Saturday, November 04, 2006

Much has been going on for the last week or so. Blogger has been slow or inaccessible and there has been continuing uncertainty about our future, which has coloured a lot of my recent experiences here. I had emailed our programme manager and her boss several times to raise the issue of being sent home if VSO cannot find placements. The emails we received in response didn’t address this issue which left us with increasing anxiety, frustration and anger. Eventually I phoned the VSO Country Director in Addis and spilled out our frustration to her. She phoned back a few hours later with some reassurances that if Gondar College does withdraw our placements there will be others VSO can offer. It’s not a cast iron guarantee but simply having our concerns acknowledged, even thoug there was nothing of substance, helped a lot. So, now we are still waiting for news with two weeks left to go before we finish our current placements.

Our working lives have become a blizzard, dust storm would be more appropriate, of paperwork and marking. I have two HDP sessions left to deliver but a pile of assessment to do. The new semester at the college has eventually started more than two weeks after it officially started. I also have about twenty lesson observations to fit in, hopefully by next Friday when our candidates will graduate from the course. In my final individual meetings with them, all of my candidates have gushed appreciation for what we have done for them, and some of them really have developed their practice and, more importantly, their attitudes. At the same time, a lot of the good teacher educators are planning to leave to join government universities, where they will get better working conditions and the chance of funding for a Masters degree. Some aspects of how the college is run remain as crap and inefficient as ever, but at least we have added something to the individuals we have worked with.
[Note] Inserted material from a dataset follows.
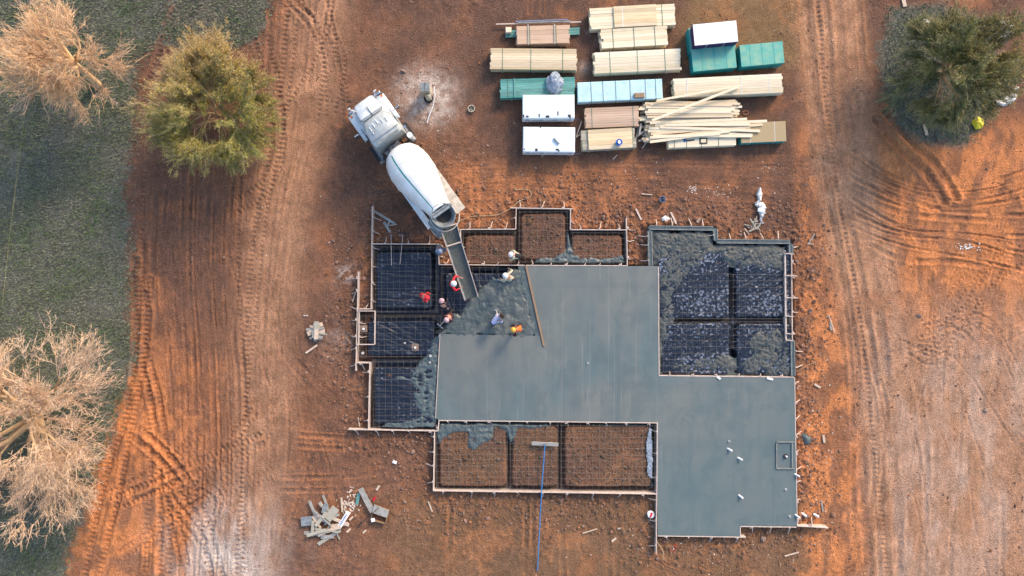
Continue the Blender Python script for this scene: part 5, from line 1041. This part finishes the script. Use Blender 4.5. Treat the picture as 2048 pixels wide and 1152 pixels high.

We heard on the radio last week reminders about the clocks changing in the UK. We get Virgin Radio on our World Space satellite receiver radio, which means we get to hear the traffic reports for the M1! The announcements made me realize that it must be well and truly autumn in the UK and we now have more daylight hours here than at home. Our sunrise and sunset times are the same as always at approx 0630 and 1830, it’s always sunny but it has been cooler in the mornings and there’s often a fresh breeze in the afternoon. In short, the weather is beautiful at the moment.

We finally made it to the cinema last night. Yes, there’s a cinema in Awassa. When I say “cinema” I’m not talking of some multiplex with popcorn and comfortable padded seats. I’m talking about the main “hall” which is used for graduations and public meetings. It has several hundred hard, squeaky and broken seats. EVERY seat has something wrong with it and throughout the film there were odd squeaks and scraping sounds as people moved in their seats. As a cinema it was not bad: a large screen, fairly decent speakers and a digital projector connected to a DVD player. Every Friday night an English-language movie is shown for a cost of 2 birr (13p!), with English subtitles to help the Ethiopian audience. The movie was some Hollywood crappy straight-to-video effort called “Elizabethtown” starring the guy who played Legolas in the Lord of the Rings movies (what is his name? I waited to see it in the final credits but somebody shutdown the projector!). No matter, watching an American movie with lots of scenes of smalltown America was a mesmerizing experience, as we sat in a wrecked improvised cinema in Ethiopia. I’d love to know what the Ethiopians who watched it made of it all.

Our running has picked up again with 50 min runs starting at 5am every second day, probably as much to do with responding to stress as to needing exercise.

The prospect of being sent home soon (however unlikely that might be) has certainly concentrated my thinking about the idea. We are in some kind of transition state where we don’t want to be here forever, and we do miss lots of things about home, but we are in no rush to move home. What would we do when we finally return home for good? I don’t want to go back to my former life but I’m not sure what I do want to return to.